NED’s response delineates a number of principles that guide its evaluation processes and determine NGOs that are ineligible for support. These guidelines are critical elements for best practices in NGO funding and strengthen the policies in NED’s statement from February 2012, by which NGOs “are judged…on their ability to implement effective democracy-building projects” not their “rhetoric.”

1) “We have zero tolerance for anti-Semitism or incitement to violence, and would immediately cease to fund any organization that engaged in it.”

2) “…we do not and cannot support organizations operating anywhere that endorse, advocate or foment violence or spread religious or ethnic hatred. None of the groups NED has supported has denied or advocated against Israel’s right to exist.”

3) “…we seek to assure that none of our funds are used for purposes, such as anti-Israel advocacy, not approved in the grant agreement.”

4) “NED does consider what is carried on an organizational website as relevant to assessing the appropriateness of establishing a grant relationship, even when not funding costs related to the web page,” and NED “regularly monitor[s] grantee activities, statements, and websites.”

However, NGO Monitor does not agree with the following subjective NED guideline, which provides a rationale for continuing funding for grantees that engage in activities that violate universal moral principles.

5) “NED does not automatically disqualify [an NGO] for funding solely on the basis of policy views that appear on its website or are advocated by individuals associated with it, provided that such advocacy is not the principal aspect of the group’s work.”

NGOs that “denied or advocated against Israel’s right to exist”

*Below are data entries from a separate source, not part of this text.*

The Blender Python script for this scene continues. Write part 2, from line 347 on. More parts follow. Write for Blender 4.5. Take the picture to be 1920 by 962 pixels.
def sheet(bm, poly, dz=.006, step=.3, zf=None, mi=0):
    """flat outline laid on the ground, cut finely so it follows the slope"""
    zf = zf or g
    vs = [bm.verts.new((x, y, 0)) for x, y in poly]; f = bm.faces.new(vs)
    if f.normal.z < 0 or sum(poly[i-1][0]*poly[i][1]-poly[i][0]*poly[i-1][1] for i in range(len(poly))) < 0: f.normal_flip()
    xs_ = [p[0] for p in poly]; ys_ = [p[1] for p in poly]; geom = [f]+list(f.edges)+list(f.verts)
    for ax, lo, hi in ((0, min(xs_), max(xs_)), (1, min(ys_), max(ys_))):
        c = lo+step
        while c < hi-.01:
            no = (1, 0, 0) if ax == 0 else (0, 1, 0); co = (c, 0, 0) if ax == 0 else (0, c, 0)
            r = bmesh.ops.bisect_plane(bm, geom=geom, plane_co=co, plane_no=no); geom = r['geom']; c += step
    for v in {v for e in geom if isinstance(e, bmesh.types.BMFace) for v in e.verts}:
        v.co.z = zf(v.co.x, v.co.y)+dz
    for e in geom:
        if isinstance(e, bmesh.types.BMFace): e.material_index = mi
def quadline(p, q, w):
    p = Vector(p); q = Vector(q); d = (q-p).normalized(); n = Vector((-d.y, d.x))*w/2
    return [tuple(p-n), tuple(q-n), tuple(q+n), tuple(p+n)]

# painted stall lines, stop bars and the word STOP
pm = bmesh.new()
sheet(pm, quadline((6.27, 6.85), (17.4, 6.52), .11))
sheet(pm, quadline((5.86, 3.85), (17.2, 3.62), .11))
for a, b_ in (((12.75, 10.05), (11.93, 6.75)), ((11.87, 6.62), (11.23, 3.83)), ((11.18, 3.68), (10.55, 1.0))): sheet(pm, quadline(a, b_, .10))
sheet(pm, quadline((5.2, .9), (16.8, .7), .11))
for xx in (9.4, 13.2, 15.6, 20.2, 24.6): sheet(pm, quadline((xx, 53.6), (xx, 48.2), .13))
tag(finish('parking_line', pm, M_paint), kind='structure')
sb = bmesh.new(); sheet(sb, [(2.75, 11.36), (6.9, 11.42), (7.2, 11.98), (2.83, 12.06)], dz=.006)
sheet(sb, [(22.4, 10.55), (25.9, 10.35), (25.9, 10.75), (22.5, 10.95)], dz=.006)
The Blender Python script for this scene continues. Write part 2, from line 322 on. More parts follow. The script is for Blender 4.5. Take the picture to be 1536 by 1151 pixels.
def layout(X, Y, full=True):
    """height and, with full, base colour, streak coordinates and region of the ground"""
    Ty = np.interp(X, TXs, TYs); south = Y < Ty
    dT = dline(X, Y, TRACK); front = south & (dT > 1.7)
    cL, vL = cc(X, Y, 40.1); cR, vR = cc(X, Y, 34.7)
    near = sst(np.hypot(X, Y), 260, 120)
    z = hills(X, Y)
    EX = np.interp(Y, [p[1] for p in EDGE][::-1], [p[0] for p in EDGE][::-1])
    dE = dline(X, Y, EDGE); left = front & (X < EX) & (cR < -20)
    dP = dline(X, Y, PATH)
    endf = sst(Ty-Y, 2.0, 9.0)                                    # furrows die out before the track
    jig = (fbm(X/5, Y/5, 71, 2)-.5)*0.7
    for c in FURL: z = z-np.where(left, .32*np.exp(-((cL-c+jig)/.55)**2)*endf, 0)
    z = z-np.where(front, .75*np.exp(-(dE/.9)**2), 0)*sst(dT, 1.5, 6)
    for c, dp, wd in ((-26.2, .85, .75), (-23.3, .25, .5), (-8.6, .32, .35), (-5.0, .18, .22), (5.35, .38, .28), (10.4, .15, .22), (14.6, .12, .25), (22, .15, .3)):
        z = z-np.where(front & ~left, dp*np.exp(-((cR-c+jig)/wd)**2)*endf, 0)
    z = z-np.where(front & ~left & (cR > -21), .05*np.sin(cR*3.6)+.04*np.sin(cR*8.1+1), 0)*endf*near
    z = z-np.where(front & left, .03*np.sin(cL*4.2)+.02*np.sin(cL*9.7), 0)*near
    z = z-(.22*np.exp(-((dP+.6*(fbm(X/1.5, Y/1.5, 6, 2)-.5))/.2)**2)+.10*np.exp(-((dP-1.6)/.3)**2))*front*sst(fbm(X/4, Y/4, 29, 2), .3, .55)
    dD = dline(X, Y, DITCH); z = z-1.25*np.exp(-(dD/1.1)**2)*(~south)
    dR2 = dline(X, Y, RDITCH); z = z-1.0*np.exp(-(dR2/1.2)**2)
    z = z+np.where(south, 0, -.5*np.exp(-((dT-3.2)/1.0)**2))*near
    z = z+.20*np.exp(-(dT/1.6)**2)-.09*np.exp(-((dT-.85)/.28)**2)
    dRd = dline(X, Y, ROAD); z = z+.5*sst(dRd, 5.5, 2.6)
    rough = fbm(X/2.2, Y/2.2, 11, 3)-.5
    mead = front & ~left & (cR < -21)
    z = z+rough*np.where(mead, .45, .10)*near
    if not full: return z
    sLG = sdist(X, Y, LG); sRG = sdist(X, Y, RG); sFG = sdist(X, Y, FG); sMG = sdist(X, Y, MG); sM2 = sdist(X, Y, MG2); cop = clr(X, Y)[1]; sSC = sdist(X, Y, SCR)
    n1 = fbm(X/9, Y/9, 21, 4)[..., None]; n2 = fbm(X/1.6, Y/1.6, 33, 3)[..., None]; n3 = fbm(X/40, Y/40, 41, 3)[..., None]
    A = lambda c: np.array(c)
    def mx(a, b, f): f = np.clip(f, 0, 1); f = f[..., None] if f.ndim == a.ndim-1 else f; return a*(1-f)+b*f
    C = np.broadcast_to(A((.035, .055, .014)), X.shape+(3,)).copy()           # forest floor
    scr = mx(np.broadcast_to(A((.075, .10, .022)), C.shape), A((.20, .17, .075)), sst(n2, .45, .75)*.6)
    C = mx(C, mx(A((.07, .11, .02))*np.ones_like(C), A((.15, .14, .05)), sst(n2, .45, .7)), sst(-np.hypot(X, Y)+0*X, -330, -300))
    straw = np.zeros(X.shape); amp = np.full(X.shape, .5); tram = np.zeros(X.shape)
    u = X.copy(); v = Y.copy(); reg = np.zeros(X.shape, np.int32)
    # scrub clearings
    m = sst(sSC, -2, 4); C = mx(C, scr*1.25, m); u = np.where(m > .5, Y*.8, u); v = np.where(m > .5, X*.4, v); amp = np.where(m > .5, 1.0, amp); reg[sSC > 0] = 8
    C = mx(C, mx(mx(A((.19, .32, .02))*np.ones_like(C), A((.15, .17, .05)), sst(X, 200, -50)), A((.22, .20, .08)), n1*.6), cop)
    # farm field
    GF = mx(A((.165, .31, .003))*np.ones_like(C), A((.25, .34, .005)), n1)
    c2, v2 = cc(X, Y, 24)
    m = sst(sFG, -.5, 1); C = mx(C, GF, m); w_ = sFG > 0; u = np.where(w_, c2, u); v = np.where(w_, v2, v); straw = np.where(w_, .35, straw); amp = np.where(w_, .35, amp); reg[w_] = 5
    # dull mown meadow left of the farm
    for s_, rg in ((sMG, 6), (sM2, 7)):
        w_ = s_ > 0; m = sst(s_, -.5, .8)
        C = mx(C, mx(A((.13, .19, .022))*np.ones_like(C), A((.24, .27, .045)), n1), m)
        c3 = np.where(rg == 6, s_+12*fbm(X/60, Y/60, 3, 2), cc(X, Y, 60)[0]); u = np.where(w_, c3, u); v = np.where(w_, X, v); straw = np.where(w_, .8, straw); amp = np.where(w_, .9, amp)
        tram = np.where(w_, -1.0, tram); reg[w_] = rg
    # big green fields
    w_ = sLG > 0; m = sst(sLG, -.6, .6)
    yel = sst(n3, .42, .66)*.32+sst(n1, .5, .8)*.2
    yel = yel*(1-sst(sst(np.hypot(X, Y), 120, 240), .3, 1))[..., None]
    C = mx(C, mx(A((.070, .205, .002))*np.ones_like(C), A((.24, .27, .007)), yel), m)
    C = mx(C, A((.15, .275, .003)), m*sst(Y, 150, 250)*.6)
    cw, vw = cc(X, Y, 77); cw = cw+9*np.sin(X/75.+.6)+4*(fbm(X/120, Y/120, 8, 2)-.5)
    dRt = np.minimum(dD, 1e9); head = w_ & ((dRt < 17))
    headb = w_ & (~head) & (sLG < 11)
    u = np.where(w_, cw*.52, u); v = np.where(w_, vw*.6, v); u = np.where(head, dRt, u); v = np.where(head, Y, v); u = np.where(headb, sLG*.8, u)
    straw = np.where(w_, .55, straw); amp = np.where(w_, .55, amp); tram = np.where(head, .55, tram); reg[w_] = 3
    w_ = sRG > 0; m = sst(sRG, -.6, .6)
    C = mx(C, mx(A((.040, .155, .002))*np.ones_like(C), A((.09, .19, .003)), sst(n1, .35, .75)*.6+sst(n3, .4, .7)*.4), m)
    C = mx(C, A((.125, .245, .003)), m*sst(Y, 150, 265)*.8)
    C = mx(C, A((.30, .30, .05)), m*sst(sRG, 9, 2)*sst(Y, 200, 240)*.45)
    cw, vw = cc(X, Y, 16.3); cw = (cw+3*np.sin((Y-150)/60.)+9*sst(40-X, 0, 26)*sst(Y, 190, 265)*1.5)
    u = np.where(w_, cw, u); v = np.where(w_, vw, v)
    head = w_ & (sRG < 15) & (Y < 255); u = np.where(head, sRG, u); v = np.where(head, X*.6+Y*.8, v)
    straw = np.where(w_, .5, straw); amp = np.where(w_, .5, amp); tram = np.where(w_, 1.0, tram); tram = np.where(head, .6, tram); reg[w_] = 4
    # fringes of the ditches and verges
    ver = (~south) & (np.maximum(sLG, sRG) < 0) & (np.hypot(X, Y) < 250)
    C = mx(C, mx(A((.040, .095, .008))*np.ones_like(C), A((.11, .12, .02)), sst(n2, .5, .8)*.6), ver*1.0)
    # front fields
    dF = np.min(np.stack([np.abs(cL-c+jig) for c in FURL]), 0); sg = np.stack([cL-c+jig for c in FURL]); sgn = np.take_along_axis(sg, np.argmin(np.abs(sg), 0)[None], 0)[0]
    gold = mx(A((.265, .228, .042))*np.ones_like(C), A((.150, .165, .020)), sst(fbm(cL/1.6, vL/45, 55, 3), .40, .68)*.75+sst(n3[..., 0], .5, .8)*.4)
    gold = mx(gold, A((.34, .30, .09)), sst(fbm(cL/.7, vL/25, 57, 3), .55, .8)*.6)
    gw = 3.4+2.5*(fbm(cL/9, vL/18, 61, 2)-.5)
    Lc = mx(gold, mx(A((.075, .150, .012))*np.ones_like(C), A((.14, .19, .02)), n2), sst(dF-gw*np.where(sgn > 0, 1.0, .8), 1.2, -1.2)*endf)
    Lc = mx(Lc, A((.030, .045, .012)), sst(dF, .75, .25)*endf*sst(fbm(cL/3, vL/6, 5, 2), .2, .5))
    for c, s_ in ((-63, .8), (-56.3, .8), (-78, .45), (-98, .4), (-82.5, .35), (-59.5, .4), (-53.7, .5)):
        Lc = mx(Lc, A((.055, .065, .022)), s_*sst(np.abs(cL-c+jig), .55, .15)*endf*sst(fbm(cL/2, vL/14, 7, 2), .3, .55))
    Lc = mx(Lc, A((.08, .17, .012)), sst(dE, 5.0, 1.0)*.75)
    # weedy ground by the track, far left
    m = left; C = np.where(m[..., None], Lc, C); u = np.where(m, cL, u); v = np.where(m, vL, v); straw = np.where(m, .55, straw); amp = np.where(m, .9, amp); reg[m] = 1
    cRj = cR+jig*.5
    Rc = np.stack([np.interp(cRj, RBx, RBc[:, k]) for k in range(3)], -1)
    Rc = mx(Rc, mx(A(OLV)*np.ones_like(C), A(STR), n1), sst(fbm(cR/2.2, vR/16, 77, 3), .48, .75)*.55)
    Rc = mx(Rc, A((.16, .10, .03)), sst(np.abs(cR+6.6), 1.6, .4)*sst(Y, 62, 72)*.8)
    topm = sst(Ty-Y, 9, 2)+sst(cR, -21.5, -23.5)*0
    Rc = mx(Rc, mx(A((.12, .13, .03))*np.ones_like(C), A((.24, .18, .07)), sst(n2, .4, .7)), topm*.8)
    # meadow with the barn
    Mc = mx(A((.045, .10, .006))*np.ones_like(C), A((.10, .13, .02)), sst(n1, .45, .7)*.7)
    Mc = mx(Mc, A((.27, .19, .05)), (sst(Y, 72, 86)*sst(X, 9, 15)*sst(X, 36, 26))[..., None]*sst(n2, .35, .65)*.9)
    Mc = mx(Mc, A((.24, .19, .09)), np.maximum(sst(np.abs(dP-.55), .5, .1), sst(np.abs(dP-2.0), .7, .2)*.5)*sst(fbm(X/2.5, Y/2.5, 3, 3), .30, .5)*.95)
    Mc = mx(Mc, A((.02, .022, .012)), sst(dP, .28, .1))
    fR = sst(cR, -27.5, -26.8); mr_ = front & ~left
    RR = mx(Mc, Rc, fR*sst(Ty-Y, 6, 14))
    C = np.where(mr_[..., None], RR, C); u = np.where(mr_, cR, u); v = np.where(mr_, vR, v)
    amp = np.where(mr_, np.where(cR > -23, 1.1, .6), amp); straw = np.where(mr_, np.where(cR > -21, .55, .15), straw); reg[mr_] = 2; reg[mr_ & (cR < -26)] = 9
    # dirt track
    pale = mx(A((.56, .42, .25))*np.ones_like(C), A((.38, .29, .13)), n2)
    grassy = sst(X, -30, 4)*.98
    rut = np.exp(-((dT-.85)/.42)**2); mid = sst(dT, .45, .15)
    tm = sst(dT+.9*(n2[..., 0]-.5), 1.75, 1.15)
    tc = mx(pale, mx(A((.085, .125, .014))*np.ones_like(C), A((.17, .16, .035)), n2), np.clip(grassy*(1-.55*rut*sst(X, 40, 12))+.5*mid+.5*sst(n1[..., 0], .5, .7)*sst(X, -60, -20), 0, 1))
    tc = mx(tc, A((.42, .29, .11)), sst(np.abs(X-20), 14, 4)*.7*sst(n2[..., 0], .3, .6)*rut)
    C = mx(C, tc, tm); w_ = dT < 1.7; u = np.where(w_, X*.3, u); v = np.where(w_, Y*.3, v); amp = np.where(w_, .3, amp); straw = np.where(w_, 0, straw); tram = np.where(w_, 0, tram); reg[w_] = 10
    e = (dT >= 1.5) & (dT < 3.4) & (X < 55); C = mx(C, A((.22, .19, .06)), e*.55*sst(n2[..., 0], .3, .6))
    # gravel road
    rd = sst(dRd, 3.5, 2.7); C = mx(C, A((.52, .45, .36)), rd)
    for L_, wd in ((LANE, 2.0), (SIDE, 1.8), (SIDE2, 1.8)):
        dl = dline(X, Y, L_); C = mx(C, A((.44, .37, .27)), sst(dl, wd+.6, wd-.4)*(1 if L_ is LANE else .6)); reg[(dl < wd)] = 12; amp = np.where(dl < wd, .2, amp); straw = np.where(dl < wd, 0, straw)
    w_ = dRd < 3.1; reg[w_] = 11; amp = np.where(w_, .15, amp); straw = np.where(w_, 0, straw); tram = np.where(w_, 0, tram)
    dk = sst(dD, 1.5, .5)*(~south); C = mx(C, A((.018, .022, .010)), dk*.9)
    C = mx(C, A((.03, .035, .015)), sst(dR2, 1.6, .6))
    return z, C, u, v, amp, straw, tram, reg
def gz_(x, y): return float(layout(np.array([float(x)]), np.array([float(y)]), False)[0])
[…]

In responding to NED’s claim that “None of the groups NED has supported has denied or advocated against Israel’s right to exist,” NGO Monitor noted the following examples:

  • NED grantees Al-Dameer, Gaza Community Mental Health Programme, Holy Land Trust, MIFTAH, and Women’s Affairs Technical Committee all promote BDS (boycotts, divestment, and sanctions) campaigns. The international BDS campaign opposes Israel’s existence, referring to “ending [Israel’s] occupation and colonization of all Arab lands” and advancing a “right of return” that would effectively end the existence of the Jewish state.
  • In 2011 (the same year that his NGO received funding from NED), Gaza Community Mental Health Programme’s director, Eyal el-Sarraj, wrote approvingly of the “new impetus to an international campaign of boycott, divestment, and sanctions directed at Israel’s violations of international law along with a call for a one-state solution with equal rights for all.”
  • MIFTAH has posted numerous articles rejecting the establishment of Israel as “the occupation of the Palestinian land” and “a process of occupation, transfer and genocide” (Dr. Samah Jabr, “Denying the Palestinian Nakba,” May 12, 2008), and advocating for the “dismemberment of the exclusivist, racist Zionist-Jewish-Israeli state, in favor of a democratic, non-hegemonic state, for all the inhabitants of historical Palestine” (Khalil Nakhleh, “Al Nakba of 1948: How Long will it Persist?” March 27, 2008).
  • Al-Dameer put out multiple statements to promote the “right of return” and mark the “Palestinian Nakba” (Catastrophe, i.e. Israel’s founding), “when Palestinians were forced from their homes and ethnically cleansed en masse in a premeditated and organized campaign,” which “was carried out by armed Zionist militia.”

In response, NED wrote:

…with respect to policy views that appear on an organization’s web site or are advocated by individuals associated with it, we do not automatically disqualify it for funding provided such advocacy is not the principal aspect of the group’s work. This, of course, would not apply to rhetoric that incites hatred or violence for which, as we make clear, we have zero tolerance. We understand and appreciate that your position is different, and would only ask that you understand and appreciate ours.

Pre-notification, Self-Reporting, and Due Diligence

In analyzing grants to political advocacy NGOs from U.S. government funding frameworks, we note the failure to assess the full range of activities by recipient NGOs. In many of the examples examined in our initial report, the funding agency did not include consideration of NGO publications and advocacy that violated government policy and donor guidelines – particularly with regard to demonization or calling for the destruction of Israel as the nation-state of the Jewish people.

Funding decisions based solely on narrow “projects” are inadequate. Similarly, evaluations based primarily on self-reporting of the NGOs do not meet due diligence standards, as acknowledged by NED which “does consider what is carried on an organizational website as relevant to assessing the appropriateness of establishing a grant relationship.”

Another important step towards due diligence would be pre-notification regarding selected NGO grantees and public discussion of proposed funding before decisions are made. Neither NED nor USAID provided such pre-notification regarding grants currently under consideration in their responses to NGO Monitor, and USAID replied that “By Agency policy and due to procurement sensitivities USAID cannot discuss pending grants until they are finalized.” However, best practices and the avoidance of misuse of public funds highlight the importance of pre-notification, congressional review, and public discussion as indispensable elements of the budget cycle of government funding for non-governmental organizations.